╭─ DATA BLOCK

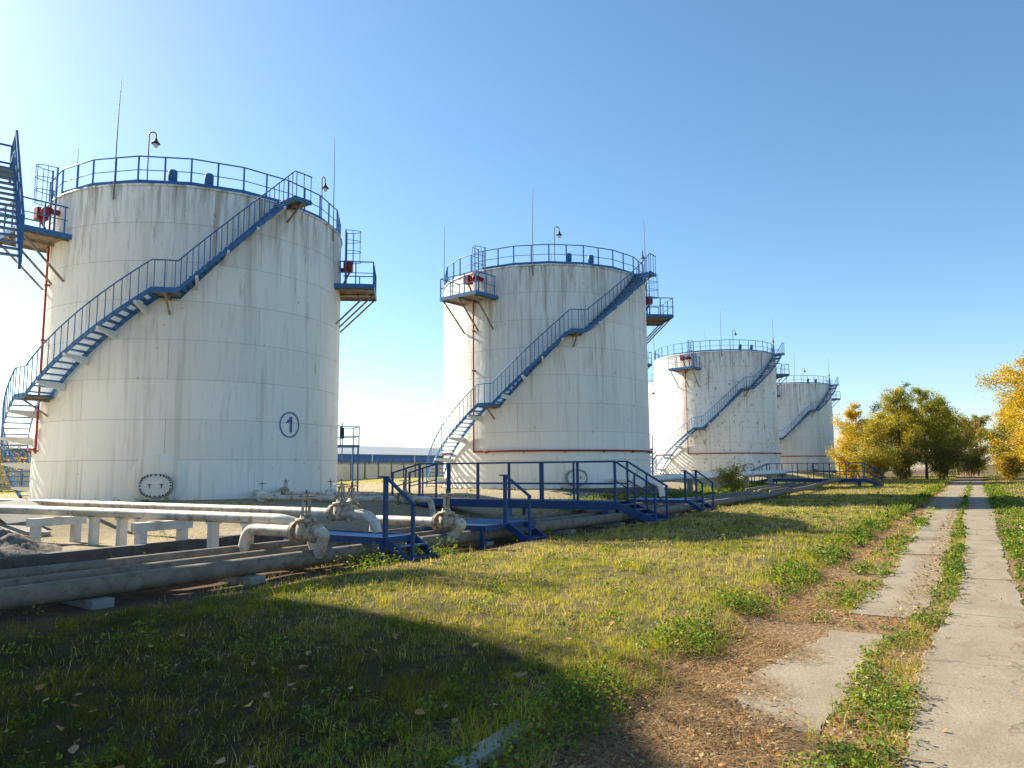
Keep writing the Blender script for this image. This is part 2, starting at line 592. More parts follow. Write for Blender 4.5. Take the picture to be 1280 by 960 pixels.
STRIPS = [([(0, -0.46), (9, -0.36), (20, -0.32), (32, -0.45), (90, -0.4)], [(0, 0.48), (8.5, 0.47), (11, 0.30), (18, 0.28), (26, 0.42), (90, 0.45)], 0.3),
          ([(0, 0.95), (7.3, 0.88), (9.5, 0.62), (12, 0.52), (22, 0.58), (90, 0.6)], [(5.0, 1.25), (5.5, 1.62), (7.3, 1.55), (8.6, 1.22), (17, 1.27), (26, 1.5), (34, 1.8), (90, 1.85)], 5.0)]
for si, (lo, hi, x) in enumerate(STRIPS):
    while x < 92:
        L = 3.15 + rs.uniform(-0.05, 0.05)
        if si == 1 and 8.0 < x < 9.0:      # a stretch buried under leaves and weeds
            x = 9.15
        if si == 1 and 15.0 < x < 17.5:
            x += 0.3
        mb = MB()
        g = 0.014
        a0, a1 = x + g, x + L - g
        nx_ = 40
        ph = rs.uniform(0, 50)
        lo_p, hi_p = [], []
        for k in range(nx_ + 1):
            xx = a0 + (a1 - a0) * k / nx_
            w1 = 0.035 * float(wob(xx, 3.0 + si, 1.3, 2)) + 0.02 * float(wob(xx, 9.0 + si, 0.5, 3)) + 0.01 * float(wob(xx, 4.0, 0.17, 1))
            w2 = (0.03 + 0.05 * si) * float(wob(xx, 5.0 + si, 1.4, 4)) + (0.02 + 0.025 * si) * float(wob(xx, 7.0 + si, 0.45, 5)) + (0.008 + 0.012 * si) * float(wob(xx, 2.0, 0.17, 3))
            lo_p.append((xx + rs.uniform(-.01, .01) * (0 < k < nx_), lim(lo, xx) + w1))
            hi_p.append((xx + rs.uniform(-.01, .01) * (0 < k < nx_), lim(hi, xx) + w2))
        pts = lo_p + [(a1 + rs.uniform(-0.01, 0.01), lo_p[-1][1] + (hi_p[-1][1] - lo_p[-1][1]) * k / 5) for k in range(1, 5)] + hi_p[::-1] + \
            [(a0 + rs.uniform(-0.01, 0.01), hi_p[0][1] + (lo_p[0][1] - hi_p[0][1]) * k / 5) for k in range(1, 5)]
        zt = 0.010 + rs.uniform(-0.002, 0.004)
        tl = rs.uniform(-0.002, 0.002)
        m_ = len(pts)
        cx = sum(p[0] for p in pts) / m_
        cy = sum(p[1] for p in pts) / m_
        top = [(p[0], p[1], zt + tl * (p[0] - cx)) for p in pts]
        inner = [(cx + (p[0] - cx) * 0.992, cy + (p[1] - cy) * 0.97, zt + 0.004 + tl * (p[0] - cx)) for p in pts]
        bot = [(p[0], p[1], -0.08) for p in pts]
        mb.add(bot + top + inner, [(k, (k + 1) % m_, m_ + (k + 1) % m_, m_ + k) for k in range(m_)] +
               [(m_ + k, m_ + (k + 1) % m_, 2 * m_ + (k + 1) % m_, 2 * m_ + k) for k in range(m_)] + [tuple(range(2 * m_, 3 * m_))])
        mb.build('concrete_slab', M['slab'], road)
        x += L

# ---------------------------------------------------------------- storage tanks
RT, HT = 6.165, 11.92
PHI0 = 212.0


def ang(a):
    return R_(PHI0 + a)


def A(a, r=RT, z=0.0):
    return Vector((math.cos(ang(a)) * r, math.sin(ang(a)) * r, z))


CACHE = {}


def cpart(key, name, mat, parent, builder, a=None, z=0.0):
    """a part whose mesh is shared between the tanks; local frame: x along the shell, -y outward, turned to angle a"""
    if key not in CACHE:
        mb = MB()
        builder(mb)
        CACHE[key] = mb.mesh(name)
    return link(name, CACHE[key], mat, parent, loc=(0, 0, z), rz=(ang(a) + math.pi / 2) if a is not None else 0.0)


NPL, NCO = 6, 8
CH = HT / NCO


def b_plate(mb):
    w = math.pi / NPL - 0.006 / RT
    n, t = 14, 0.02
    o, i_ = [], []
    for k in range(n + 1):
        a = -math.pi / 2 - w + 2 * w * k / n
        o.append((math.cos(a), math.sin(a)))
    z0, z1 = 0.006, CH - 0.006
    vs = [(c * RT, s * RT, z0) for c, s in o] + [(c * RT, s * RT, z1) for c, s in o]
    mb.add(vs, [(k, k + 1, n + 2 + k, n + 1 + k) for k in range(n)], True)
    e = [(c * (RT - t), s * (RT - t), z0) for c, s in o] + [(c * (RT - t), s * (RT - t), z1) for c, s in o]
    mb.add(vs + e, [(k + 1, k, 2 * n + 2 + k, 2 * n + 3 + k) for k in range(n)] + [(n + 1 + k, n + 2 + k, 3 * n + 4 + k, 3 * n + 3 + k) for k in range(n)] +
           [(0, n + 1, 3 * n + 3, 2 * n + 2), (2 * n + 1, n, 3 * n + 2, 4 * n + 3)])


def b_core(mb):
    r, n = RT - 0.016, 96
    mb.lathe([(r, 0.0), (r, HT)], n)


def b_roof(mb):
    mb.lathe([(RT + 0.02, HT - 0.06), (RT + 0.06, HT - 0.05), (RT + 0.06, HT + 0.01), (RT * 0.66, HT + 0.3), (RT * 0.33, HT + 0.5), (0.05, HT + 0.58)], 64)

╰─

§ **TASK DESCRIPTION**
Reproduce every line exactly and omit all pictures.

§ **FULL OUTPUT**
Keep writing the Blender script for this image. This is part 2, starting at line 592. More parts follow. Write for Blender 4.5. Take the picture to be 1280 by 960 pixels.
STRIPS = [([(0, -0.46), (9, -0.36), (20, -0.32), (32, -0.45), (90, -0.4)], [(0, 0.48), (8.5, 0.47), (11, 0.30), (18, 0.28), (26, 0.42), (90, 0.45)], 0.3),
          ([(0, 0.95), (7.3, 0.88), (9.5, 0.62), (12, 0.52), (22, 0.58), (90, 0.6)], [(5.0, 1.25), (5.5, 1.62), (7.3, 1.55), (8.6, 1.22), (17, 1.27), (26, 1.5), (34, 1.8), (90, 1.85)], 5.0)]
for si, (lo, hi, x) in enumerate(STRIPS):
    while x < 92:
        L = 3.15 + rs.uniform(-0.05, 0.05)
        if si == 1 and 8.0 < x < 9.0:      # a stretch buried under leaves and weeds
            x = 9.15
        if si == 1 and 15.0 < x < 17.5:
            x += 0.3
        mb = MB()
        g = 0.014
        a0, a1 = x + g, x + L - g
        nx_ = 40
        ph = rs.uniform(0, 50)
        lo_p, hi_p = [], []
        for k in range(nx_ + 1):
            xx = a0 + (a1 - a0) * k / nx_
            w1 = 0.035 * float(wob(xx, 3.0 + si, 1.3, 2)) + 0.02 * float(wob(xx, 9.0 + si, 0.5, 3)) + 0.01 * float(wob(xx, 4.0, 0.17, 1))
            w2 = (0.03 + 0.05 * si) * float(wob(xx, 5.0 + si, 1.4, 4)) + (0.02 + 0.025 * si) * float(wob(xx, 7.0 + si, 0.45, 5)) + (0.008 + 0.012 * si) * float(wob(xx, 2.0, 0.17, 3))
            lo_p.append((xx + rs.uniform(-.01, .01) * (0 < k < nx_), lim(lo, xx) + w1))
            hi_p.append((xx + rs.uniform(-.01, .01) * (0 < k < nx_), lim(hi, xx) + w2))
        pts = lo_p + [(a1 + rs.uniform(-0.01, 0.01), lo_p[-1][1] + (hi_p[-1][1] - lo_p[-1][1]) * k / 5) for k in range(1, 5)] + hi_p[::-1] + \
            [(a0 + rs.uniform(-0.01, 0.01), hi_p[0][1] + (lo_p[0][1] - hi_p[0][1]) * k / 5) for k in range(1, 5)]
        zt = 0.010 + rs.uniform(-0.002, 0.004)
        tl = rs.uniform(-0.002, 0.002)
        m_ = len(pts)
        cx = sum(p[0] for p in pts) / m_
        cy = sum(p[1] for p in pts) / m_
        top = [(p[0], p[1], zt + tl * (p[0] - cx)) for p in pts]
        inner = [(cx + (p[0] - cx) * 0.992, cy + (p[1] - cy) * 0.97, zt + 0.004 + tl * (p[0] - cx)) for p in pts]
        bot = [(p[0], p[1], -0.08) for p in pts]
        mb.add(bot + top + inner, [(k, (k + 1) % m_, m_ + (k + 1) % m_, m_ + k) for k in range(m_)] +
               [(m_ + k, m_ + (k + 1) % m_, 2 * m_ + (k + 1) % m_, 2 * m_ + k) for k in range(m_)] + [tuple(range(2 * m_, 3 * m_))])
        mb.build('concrete_slab', M['slab'], road)
        x += L

# ---------------------------------------------------------------- storage tanks
RT, HT = 6.165, 11.92
PHI0 = 212.0


def ang(a):
    return R_(PHI0 + a)


def A(a, r=RT, z=0.0):
    return Vector((math.cos(ang(a)) * r, math.sin(ang(a)) * r, z))


CACHE = {}


def cpart(key, name, mat, parent, builder, a=None, z=0.0):
    """a part whose mesh is shared between the tanks; local frame: x along the shell, -y outward, turned to angle a"""
    if key not in CACHE:
        mb = MB()
        builder(mb)
        CACHE[key] = mb.mesh(name)
    return link(name, CACHE[key], mat, parent, loc=(0, 0, z), rz=(ang(a) + math.pi / 2) if a is not None else 0.0)


NPL, NCO = 6, 8
CH = HT / NCO


def b_plate(mb):
    w = math.pi / NPL - 0.006 / RT
    n, t = 14, 0.02
    o, i_ = [], []
    for k in range(n + 1):
        a = -math.pi / 2 - w + 2 * w * k / n
        o.append((math.cos(a), math.sin(a)))
    z0, z1 = 0.006, CH - 0.006
    vs = [(c * RT, s * RT, z0) for c, s in o] + [(c * RT, s * RT, z1) for c, s in o]
    mb.add(vs, [(k, k + 1, n + 2 + k, n + 1 + k) for k in range(n)], True)
    e = [(c * (RT - t), s * (RT - t), z0) for c, s in o] + [(c * (RT - t), s * (RT - t), z1) for c, s in o]
    mb.add(vs + e, [(k + 1, k, 2 * n + 2 + k, 2 * n + 3 + k) for k in range(n)] + [(n + 1 + k, n + 2 + k, 3 * n + 4 + k, 3 * n + 3 + k) for k in range(n)] +
           [(0, n + 1, 3 * n + 3, 2 * n + 2), (2 * n + 1, n, 3 * n + 2, 4 * n + 3)])


def b_core(mb):
    r, n = RT - 0.016, 96
    mb.lathe([(r, 0.0), (r, HT)], n)


def b_roof(mb):
    mb.lathe([(RT + 0.02, HT - 0.06), (RT + 0.06, HT - 0.05), (RT + 0.06, HT + 0.01), (RT * 0.66, HT + 0.3), (RT * 0.33, HT + 0.5), (0.05, HT + 0.58)], 64)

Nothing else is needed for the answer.